### DATA PROVIDED
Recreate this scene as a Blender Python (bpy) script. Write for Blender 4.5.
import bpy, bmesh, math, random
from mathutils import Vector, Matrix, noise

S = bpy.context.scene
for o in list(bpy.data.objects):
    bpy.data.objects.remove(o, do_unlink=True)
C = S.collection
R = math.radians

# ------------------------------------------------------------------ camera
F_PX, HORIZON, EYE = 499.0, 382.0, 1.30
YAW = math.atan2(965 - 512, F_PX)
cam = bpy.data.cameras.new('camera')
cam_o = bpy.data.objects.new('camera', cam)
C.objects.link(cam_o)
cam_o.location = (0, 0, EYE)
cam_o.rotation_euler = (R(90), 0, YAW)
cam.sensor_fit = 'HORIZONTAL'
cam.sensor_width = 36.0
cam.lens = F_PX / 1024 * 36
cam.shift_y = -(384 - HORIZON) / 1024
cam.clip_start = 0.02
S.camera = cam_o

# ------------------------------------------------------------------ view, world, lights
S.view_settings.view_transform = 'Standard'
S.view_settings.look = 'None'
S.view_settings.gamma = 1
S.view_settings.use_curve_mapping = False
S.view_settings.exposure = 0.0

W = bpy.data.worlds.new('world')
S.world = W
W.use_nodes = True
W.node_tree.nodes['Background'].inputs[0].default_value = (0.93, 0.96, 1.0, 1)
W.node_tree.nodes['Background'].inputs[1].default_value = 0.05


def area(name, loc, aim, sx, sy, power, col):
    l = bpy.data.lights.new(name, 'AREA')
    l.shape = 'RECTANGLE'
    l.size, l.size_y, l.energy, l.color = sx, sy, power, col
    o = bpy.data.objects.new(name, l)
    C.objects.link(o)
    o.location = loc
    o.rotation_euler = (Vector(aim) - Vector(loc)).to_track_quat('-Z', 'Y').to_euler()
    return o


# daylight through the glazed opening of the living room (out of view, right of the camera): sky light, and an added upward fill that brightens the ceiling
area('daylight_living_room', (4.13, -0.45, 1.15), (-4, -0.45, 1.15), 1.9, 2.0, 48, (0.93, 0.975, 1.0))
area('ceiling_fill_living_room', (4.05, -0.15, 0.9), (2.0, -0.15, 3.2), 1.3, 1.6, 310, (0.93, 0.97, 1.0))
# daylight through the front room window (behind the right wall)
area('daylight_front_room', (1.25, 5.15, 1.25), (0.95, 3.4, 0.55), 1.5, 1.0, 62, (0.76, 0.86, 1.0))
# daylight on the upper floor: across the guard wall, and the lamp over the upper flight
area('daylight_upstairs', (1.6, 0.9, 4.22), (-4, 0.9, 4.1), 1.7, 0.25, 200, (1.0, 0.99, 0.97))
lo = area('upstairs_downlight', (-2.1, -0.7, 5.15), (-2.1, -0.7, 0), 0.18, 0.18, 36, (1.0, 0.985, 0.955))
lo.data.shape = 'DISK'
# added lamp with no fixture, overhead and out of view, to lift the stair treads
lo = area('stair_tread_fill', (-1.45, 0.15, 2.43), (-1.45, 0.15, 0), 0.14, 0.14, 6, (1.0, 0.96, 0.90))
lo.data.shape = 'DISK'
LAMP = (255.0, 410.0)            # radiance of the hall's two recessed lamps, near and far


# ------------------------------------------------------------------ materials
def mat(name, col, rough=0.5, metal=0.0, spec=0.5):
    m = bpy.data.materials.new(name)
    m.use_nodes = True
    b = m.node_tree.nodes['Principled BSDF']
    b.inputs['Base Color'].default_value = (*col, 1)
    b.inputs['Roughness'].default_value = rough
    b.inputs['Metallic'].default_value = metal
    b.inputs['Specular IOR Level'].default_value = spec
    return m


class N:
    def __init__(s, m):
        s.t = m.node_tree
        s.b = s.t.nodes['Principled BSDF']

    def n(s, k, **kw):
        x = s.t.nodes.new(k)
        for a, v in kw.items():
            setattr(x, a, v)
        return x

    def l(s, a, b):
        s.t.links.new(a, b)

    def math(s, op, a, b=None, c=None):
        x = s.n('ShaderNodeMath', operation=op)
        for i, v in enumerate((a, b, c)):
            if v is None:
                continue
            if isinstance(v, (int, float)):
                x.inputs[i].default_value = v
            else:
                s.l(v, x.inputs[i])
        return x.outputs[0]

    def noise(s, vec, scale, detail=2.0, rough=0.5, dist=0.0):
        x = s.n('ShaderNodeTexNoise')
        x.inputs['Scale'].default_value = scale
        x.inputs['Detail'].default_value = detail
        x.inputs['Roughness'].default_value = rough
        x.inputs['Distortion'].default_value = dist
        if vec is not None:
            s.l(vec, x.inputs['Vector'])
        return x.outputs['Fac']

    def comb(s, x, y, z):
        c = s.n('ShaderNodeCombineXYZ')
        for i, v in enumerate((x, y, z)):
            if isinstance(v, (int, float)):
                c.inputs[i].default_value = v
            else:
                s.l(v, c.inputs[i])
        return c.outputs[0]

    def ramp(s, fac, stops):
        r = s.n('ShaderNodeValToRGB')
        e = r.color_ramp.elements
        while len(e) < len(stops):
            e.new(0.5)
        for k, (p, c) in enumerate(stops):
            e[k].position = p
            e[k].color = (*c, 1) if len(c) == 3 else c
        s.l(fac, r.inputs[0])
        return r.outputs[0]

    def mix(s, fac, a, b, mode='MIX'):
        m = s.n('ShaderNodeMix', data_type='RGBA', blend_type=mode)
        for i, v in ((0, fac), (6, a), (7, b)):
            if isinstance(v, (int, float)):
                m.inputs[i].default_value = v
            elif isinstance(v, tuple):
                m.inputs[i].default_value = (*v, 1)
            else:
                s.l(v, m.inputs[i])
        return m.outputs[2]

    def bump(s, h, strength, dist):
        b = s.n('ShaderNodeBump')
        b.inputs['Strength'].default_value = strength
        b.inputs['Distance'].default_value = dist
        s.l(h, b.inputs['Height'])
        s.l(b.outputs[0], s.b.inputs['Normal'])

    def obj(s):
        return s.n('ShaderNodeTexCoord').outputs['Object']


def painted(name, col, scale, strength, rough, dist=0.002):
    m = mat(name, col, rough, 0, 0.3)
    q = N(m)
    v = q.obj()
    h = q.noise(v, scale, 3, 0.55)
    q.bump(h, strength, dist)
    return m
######
DO THIS:
Show each line of the data that contains the string "scene".

SOLUTION FOR THIS TASK:
Recreate this scene as a Blender Python (bpy) script. Write for Blender 4.5.
S = bpy.context.scene